Proofreading, the Evil Corollary*
9.1.2019
“What a boring subject! I can’t believe anyone would write an essay on this topic – no less read it. C’mon, let’s find something better to do.”
Wait a minute; wait a minute. Just give me a chance. Read a bit further. Trust me.
Death and taxes: the two certainties in life. Well, it’s time to add a third: mistakes. Errors are part of the human condition. They are unavoidable. Even God is not immune. Just look around.
I worked for a lawyer who once told me: “Peter, you can’t help making mistakes. Just pray that they’re small.” He was half-right: prayer is not the answer. Checking your work – quality control! is: not once; not twice; but several times. Even then there will be mistakes, but by then they should be small.
An article by David Margolick, which appeared in the October 4, 1991 edition of The New York Times, provides a perfect study.
In the 1980s an insurance company and a finance company lent substantial sums of money to a shipping company. The loans were secured by mortgages on the borrower’s fleet – the insurance company having first priority. Later, when the financing was restructured and the new mortgage for the insurance company prepared, three digits were omitted from a crucial figure. Instead of stating that the mortgage secured a debt of $XXXXXXXX, the mortgage stated that it secured a debt of $XXXXX – not an insubstantial difference. According to the article, the error was repeated on numerous documents; but the error was never discovered until after the mortgage had been recorded and the shipping company had gone into bankruptcy. The error had not been detected by the insurance company’s in-house counsel, nor had it been detected by the insurance company’s out-house counsel. It was not detected by the lawyers for the shipping company, and it was not detected by the lawyers for the other lender, the finance company. The article reports that the insurance company “reckoned that the typo cost it at least $31 million.”
“Didn’t they proofread?!” you exclaim. Of course they proofread. Each draft was proofread. What happened is a lawyer’s nightmare.
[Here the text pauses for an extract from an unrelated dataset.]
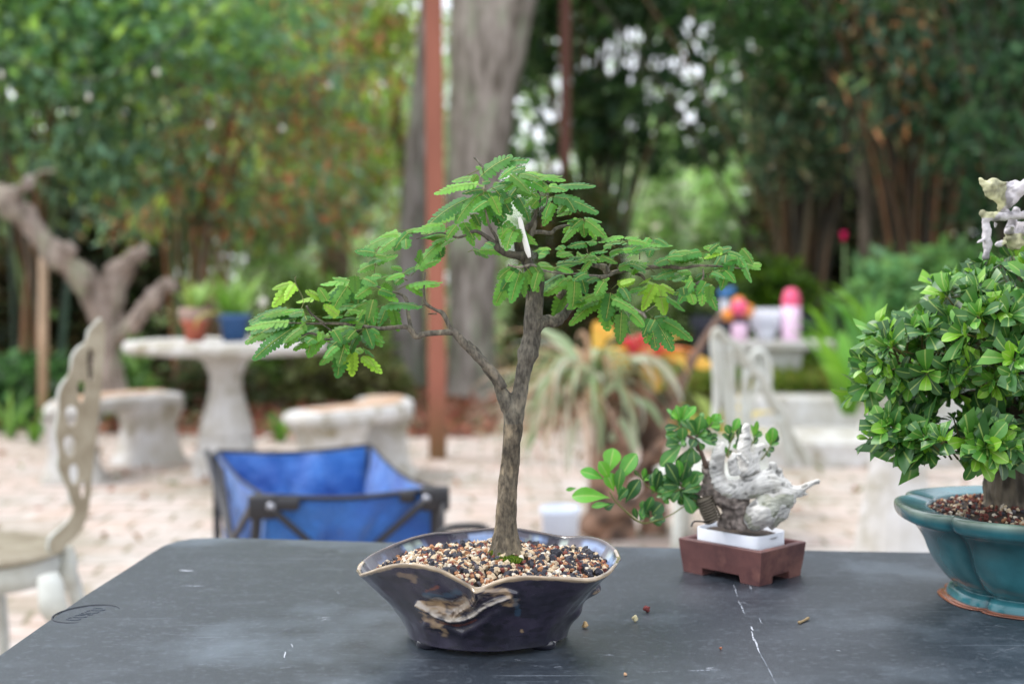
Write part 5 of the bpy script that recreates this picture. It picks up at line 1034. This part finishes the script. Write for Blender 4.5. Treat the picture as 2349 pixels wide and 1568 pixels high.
for reg, lst in groups.items():
    mb = MB()
    for (a, b, yel) in lst:
        for rep in range(1+int(rng.random() < .6)+int(rng.random() < .3)):
            j = 0 if rep == 0 else 1
            Y = TY0+(-.03 if reg == "left" else -.005)+rng.normal()*.016+(rng.normal()*.03 if j else 0)
            ja = (a[0]+j*rng.normal()*11, a[1]+j*rng.normal()*8); th = j*rng.normal()*.35; dx, dy = b[0]-a[0], b[1]-a[1]
            sc_ = 1 if not j else rng.uniform(.5, .9); bx, by = ja[0]+(dx*math.cos(th)-dy*math.sin(th))*sc_, ja[1]+(dx*math.sin(th)+dy*math.cos(th))*sc_
            pa = P(*ja, Y); dz = rng.normal()*.006; pb = P(bx, by, Y+dz-.003); L = (pb-pa).length
            c_ = YLW if yel and rng.random() < .8 else LEAFG[rng.integers(len(LEAFG))]
            if j: c_ = tuple(np.array(c_)*.85)
            pinna(mb, pa, pb, min(.0175, max(.010, L*.53))*rng.uniform(.82, 1.08), c_)
            if not j and rng.random() < .6:     # petiole
                q = pa+(pa-pb)*.35+Vector((0, .004, -.004)); mb.tube([q, pa], .0004, seg=4, color=srgb(120, 130, 70))
    mb.build("foliage", M['leafv'], broot)
# ================================================================== small bonsai in brown pot
C_ = Pz(1742, 1345, ZT); L_ = Pz(1568, 1310, ZT); R_ = Pz(1836, 1319, ZT)
e1 = (L_-C_); e2 = (R_-C_); w1, w2 = e1.length, e2.length; e1.normalize(); e2.normalize(); cen_ = C_+(L_-C_)*.5+(R_-C_)*.5
broot2 = empty("brown_pot", tuple(cen_), "small rectangular unglazed brown pot with notched feet right of the middle pot", "bonsai pot")
def pp(a, b, z, s=1.0):   # a,b in 0..1 along e1,e2
    ca, cb = (a-.5)*s*w1, (b-.5)*s*w2; return tuple(cen_+e1*ca+e2*cb+Vector((0, 0, z)))
mb = MB(); hp = .0405; S0, S1 = 1.0, 1.09
def ring(z, s, ins=0):
    out_ = []
    for (a, b) in ((0, 0), (1, 0), (1, 1), (0, 1)):
        aa = a+(ins/w1 if a == 0 else -ins/w1); bb = b+(ins/w2 if b == 0 else -ins/w2); out_.append(pp(aa, bb, z, s))
    return out_
V = np.array([ring(.009, 1.02), ring(.02, 1.05), ring(hp-.001, S1), ring(hp, S1, .0008), ring(hp, S1, .007), ring(.02, S1, .008)]); mb.grid(V, closed_u=True); mb.f.append([3, 2, 1, 0]); 
o = mb.build("body", M['brown'], broot2, smooth=False)
for a0, a1, b0, b1 in ((0, .26, 0, .3), (.74, 1, 0, .3), (0, .26, .7, 1), (.74, 1, .7, 1)):
    mb = MB(); 
    V = [[pp(a, b, z, s) for a, b in ((a0, b0), (a1 if z > .004 else (a1-.02 if a0 == 0 else a1), b0), (a1, b1), (a0, b1))] for z, s in ((.0002, S0), (.0092, 1.018))]
    mb.grid(np.array(V), closed_u=True); mb.f.append([3, 2, 1, 0]); mb.f.append([4, 5, 6, 7]); mb.build("foot", M['brown'], broot2, smooth=False)
mb = MB(); V = []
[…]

And what happened probably occurred because of the one or two most common mistakes in proofreading – the most boring of endeavors: (1) lack of concentration, (2) the eyes tend to see and the ears tend to hear what they expect rather than what is.
But the point of this essay is not to explore the techniques of proofreading. The point of this essay is the impression The New York Times article gives of who was to blame: the secretary who typed the mortgage. The article closes with a statement by one of the members of the firm at which she worked: “…the firm knew the name of the erring secretary. He described her as contrite. He also said her current whereabouts were unknown.”
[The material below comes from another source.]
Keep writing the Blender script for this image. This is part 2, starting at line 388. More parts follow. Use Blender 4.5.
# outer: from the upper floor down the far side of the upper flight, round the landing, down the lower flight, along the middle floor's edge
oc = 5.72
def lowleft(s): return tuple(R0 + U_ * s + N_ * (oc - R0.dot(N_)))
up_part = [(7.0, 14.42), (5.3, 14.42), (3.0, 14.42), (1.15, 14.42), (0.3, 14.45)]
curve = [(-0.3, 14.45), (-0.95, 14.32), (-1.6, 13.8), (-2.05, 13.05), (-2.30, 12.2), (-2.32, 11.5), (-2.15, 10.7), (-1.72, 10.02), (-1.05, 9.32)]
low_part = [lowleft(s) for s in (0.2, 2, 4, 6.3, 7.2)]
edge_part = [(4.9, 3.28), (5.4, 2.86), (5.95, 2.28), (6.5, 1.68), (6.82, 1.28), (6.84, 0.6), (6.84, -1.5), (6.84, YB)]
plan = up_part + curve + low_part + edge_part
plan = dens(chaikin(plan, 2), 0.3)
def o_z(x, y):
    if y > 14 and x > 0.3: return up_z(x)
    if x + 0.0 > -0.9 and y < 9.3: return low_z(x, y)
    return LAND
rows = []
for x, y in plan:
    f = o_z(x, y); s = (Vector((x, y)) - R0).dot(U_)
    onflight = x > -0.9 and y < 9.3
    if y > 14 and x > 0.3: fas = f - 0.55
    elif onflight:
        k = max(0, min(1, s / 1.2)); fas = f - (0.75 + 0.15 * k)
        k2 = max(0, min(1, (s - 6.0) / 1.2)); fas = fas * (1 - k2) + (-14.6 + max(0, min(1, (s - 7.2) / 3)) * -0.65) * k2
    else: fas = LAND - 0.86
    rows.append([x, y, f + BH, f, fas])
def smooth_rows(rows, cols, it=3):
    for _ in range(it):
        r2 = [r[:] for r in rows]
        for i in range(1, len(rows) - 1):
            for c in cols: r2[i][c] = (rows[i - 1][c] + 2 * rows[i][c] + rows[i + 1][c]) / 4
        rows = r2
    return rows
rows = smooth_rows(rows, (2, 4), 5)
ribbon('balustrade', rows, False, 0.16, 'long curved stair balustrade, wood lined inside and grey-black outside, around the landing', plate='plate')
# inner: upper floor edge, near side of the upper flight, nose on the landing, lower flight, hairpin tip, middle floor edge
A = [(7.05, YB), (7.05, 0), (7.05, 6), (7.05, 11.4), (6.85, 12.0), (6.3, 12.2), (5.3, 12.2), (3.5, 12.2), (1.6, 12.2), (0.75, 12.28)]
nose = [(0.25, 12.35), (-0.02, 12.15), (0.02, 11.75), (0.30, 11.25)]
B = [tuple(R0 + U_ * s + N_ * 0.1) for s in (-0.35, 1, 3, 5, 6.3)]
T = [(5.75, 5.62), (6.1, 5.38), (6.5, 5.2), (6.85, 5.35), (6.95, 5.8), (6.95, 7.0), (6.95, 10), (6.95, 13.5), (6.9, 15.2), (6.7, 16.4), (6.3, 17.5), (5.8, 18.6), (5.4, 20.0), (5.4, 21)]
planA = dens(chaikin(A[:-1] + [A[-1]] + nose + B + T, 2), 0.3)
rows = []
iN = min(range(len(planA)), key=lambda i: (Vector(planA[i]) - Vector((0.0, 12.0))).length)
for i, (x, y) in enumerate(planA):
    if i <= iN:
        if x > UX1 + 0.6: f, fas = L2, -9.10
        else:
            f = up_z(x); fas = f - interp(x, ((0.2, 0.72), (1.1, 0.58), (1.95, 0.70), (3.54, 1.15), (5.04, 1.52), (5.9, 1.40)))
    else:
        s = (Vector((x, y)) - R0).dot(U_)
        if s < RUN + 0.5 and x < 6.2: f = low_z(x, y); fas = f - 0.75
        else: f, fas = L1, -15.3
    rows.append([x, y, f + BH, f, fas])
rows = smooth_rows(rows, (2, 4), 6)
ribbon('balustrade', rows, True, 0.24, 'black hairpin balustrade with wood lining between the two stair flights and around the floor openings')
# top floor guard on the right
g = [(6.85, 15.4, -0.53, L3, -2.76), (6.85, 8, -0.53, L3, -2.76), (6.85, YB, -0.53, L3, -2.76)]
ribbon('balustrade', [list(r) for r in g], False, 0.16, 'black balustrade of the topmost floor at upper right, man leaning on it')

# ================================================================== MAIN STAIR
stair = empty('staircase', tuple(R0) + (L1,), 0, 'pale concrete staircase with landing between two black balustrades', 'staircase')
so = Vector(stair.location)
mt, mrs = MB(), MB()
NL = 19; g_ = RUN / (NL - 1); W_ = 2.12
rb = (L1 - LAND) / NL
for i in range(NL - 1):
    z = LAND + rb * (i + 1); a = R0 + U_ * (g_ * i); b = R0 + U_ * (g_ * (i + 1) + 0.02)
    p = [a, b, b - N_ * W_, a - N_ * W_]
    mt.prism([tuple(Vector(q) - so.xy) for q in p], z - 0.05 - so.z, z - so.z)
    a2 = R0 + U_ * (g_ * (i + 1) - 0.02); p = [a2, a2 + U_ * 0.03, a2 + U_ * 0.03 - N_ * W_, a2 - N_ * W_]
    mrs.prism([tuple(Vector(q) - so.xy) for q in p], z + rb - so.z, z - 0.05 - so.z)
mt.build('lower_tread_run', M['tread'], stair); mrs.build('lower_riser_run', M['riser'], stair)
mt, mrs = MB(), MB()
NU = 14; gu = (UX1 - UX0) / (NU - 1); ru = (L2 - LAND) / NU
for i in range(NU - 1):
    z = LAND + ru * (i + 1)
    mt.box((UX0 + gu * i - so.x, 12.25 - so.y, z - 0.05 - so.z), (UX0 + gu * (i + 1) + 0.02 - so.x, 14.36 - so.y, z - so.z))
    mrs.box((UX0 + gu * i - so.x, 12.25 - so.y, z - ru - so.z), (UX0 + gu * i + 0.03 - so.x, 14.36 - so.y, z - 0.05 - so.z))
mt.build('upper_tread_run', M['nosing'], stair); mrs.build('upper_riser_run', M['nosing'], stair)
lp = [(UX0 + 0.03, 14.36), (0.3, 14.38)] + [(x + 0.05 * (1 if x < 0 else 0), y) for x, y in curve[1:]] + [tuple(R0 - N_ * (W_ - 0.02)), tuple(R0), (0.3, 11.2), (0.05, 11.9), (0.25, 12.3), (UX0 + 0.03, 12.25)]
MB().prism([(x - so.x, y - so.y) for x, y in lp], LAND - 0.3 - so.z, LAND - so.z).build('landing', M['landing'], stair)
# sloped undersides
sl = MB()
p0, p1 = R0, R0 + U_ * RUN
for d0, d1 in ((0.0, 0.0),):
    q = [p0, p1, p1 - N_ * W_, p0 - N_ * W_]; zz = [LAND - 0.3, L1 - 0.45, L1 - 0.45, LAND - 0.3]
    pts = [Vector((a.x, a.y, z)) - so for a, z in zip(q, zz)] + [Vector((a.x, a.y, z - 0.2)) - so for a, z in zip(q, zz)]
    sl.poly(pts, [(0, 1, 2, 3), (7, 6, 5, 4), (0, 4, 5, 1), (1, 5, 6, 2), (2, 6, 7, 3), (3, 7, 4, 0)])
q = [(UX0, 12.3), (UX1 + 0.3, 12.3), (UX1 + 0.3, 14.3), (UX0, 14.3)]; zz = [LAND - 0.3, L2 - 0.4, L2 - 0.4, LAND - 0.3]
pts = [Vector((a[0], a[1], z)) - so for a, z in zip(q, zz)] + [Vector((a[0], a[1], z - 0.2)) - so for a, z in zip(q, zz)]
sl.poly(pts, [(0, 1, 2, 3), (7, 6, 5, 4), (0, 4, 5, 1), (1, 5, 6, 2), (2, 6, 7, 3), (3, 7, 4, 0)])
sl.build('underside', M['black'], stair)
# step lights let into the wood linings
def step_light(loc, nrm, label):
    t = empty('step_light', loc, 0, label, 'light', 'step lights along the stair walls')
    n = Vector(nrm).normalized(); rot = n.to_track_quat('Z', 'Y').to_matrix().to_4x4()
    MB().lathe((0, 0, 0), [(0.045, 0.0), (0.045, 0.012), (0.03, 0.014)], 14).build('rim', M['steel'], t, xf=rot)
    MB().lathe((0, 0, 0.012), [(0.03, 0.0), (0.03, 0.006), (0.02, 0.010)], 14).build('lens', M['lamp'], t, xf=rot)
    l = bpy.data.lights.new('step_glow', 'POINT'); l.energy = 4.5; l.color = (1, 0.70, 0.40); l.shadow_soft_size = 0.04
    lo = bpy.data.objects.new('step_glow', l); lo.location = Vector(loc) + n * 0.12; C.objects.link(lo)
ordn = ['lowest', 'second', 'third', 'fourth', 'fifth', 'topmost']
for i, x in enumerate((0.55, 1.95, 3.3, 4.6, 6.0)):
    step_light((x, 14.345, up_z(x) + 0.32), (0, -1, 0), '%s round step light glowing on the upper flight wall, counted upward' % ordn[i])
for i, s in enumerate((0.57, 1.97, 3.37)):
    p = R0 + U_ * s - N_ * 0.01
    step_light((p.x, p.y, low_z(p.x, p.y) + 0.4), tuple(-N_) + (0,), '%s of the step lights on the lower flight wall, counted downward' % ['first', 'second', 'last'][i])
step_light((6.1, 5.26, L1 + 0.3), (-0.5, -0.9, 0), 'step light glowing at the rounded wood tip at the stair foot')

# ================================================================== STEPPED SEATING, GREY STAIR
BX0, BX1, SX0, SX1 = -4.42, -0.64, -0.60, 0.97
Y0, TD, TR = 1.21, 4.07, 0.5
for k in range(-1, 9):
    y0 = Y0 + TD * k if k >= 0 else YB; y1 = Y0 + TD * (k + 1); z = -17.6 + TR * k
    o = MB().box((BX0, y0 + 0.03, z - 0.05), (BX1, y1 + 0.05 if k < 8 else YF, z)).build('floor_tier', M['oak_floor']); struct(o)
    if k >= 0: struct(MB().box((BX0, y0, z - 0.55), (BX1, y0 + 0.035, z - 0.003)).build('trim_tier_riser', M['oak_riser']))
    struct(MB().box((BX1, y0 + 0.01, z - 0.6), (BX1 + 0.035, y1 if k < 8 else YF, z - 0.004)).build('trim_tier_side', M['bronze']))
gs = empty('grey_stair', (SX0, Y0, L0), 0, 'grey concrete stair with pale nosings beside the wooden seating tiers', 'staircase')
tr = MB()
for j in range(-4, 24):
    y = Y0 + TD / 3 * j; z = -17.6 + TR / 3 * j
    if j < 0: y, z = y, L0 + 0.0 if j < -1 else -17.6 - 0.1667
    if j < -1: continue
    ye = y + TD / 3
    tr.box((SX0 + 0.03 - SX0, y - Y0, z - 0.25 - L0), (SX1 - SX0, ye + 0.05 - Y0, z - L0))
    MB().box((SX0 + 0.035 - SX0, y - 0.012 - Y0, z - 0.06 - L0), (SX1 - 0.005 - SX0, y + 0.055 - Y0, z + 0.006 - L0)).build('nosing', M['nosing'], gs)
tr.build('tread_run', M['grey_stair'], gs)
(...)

To blame a secretary for this mistake is to blame the manufacturer of the knife used by Jack the Ripper. For the lawyer to hide behind a secretary’s typographical error is not only absurd but despicable. A secretary types thousands upon thousands of characters a day nay, an hour. Mistakes must inevitably occur. At the secretary’s stage of production, there is no difference between dropping the last three digits of a number and dropping a three-letter word (“the”) from a sentence. No one knows where or how serious the errors will be, but “as sure as God made little green apples,” the errors will be there. And the only person responsible for the quality of the document is the lawyer!, not the secretary.
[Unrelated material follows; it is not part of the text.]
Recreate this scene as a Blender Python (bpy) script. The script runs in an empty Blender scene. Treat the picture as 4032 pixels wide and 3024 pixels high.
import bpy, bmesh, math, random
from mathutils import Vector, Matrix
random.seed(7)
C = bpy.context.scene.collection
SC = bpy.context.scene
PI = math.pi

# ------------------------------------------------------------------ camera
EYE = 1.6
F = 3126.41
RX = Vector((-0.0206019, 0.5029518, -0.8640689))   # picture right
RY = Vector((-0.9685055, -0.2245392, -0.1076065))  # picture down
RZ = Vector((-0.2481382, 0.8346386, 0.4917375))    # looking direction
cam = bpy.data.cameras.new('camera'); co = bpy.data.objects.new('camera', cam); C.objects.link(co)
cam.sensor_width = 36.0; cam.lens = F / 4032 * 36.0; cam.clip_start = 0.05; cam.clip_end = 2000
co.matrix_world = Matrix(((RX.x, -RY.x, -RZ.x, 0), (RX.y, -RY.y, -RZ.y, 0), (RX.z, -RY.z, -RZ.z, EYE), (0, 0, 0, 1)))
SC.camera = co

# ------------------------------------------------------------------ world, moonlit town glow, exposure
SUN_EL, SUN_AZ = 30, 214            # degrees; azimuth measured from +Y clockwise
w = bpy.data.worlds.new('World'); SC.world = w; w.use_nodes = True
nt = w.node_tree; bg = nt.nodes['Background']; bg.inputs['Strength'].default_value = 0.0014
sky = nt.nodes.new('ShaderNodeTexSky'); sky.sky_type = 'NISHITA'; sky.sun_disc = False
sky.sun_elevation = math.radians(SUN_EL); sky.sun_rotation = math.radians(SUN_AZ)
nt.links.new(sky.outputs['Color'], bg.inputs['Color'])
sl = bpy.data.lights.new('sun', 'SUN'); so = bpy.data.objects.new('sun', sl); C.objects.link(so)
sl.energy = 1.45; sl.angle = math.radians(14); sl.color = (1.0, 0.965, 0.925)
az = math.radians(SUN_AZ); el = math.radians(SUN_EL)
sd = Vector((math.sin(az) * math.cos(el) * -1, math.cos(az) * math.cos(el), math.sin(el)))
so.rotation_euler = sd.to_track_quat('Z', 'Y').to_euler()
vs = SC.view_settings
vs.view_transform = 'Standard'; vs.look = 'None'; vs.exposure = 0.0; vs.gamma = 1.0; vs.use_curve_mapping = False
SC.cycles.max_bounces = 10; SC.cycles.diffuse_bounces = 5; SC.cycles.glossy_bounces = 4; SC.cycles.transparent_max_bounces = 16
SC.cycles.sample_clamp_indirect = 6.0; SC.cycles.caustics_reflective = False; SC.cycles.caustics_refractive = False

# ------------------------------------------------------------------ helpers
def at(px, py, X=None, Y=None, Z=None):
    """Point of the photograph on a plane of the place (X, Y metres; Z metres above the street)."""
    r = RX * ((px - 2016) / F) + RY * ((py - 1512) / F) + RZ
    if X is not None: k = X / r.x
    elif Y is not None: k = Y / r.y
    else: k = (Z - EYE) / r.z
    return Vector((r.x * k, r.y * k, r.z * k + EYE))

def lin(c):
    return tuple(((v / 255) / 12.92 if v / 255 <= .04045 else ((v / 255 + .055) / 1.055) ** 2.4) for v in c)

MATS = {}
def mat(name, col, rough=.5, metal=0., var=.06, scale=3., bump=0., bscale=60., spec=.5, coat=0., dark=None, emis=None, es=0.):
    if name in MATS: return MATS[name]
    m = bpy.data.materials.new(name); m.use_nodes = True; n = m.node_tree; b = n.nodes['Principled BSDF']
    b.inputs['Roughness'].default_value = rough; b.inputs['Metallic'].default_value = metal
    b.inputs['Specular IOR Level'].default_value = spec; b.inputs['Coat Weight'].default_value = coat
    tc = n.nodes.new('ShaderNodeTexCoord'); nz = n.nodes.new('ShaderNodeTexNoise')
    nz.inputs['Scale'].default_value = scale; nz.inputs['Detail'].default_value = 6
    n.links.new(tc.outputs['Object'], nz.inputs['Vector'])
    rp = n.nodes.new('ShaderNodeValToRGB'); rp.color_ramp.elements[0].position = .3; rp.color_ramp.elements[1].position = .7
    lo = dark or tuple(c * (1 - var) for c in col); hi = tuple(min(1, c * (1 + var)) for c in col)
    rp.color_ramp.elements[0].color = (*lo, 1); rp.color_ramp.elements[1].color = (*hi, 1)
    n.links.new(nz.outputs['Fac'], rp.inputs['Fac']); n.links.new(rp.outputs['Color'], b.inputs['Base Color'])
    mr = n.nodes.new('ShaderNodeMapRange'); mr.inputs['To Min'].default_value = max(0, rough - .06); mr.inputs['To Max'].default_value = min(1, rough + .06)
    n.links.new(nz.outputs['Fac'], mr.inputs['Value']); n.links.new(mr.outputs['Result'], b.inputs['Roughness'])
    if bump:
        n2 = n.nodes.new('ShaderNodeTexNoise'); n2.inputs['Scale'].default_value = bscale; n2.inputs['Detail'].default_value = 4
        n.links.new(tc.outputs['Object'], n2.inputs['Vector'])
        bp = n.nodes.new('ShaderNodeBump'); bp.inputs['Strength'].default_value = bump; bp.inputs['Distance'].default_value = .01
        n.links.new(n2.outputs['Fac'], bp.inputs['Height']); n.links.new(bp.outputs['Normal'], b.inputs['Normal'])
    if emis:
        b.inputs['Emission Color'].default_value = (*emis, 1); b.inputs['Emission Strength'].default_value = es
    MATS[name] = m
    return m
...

I tell the lawyers in our firm: the secretary’s responsibility for accuracy in the final document begins and ends with the address on the letter and the envelope. The attorney is responsible for everything else. If a secretary makes too many mistakes, get a new secretary; but when that final version leaves the office, there is no such thing as a “typo.” There are proofreading errors and “lawyeros,” but not typos. And it does not matter that paralegals or others do the proofreading. The lawyer is accountable. And the lawyer who does not adhere to this principle will ultimately bat $000.
*Section 1.3, Commercial Agreements – A Lawyer’s Guide to Drafting and Negotiating, by Peter Siviglia (Rochester: Lawyers Cooperative Publishing, 1993) pages 7-9.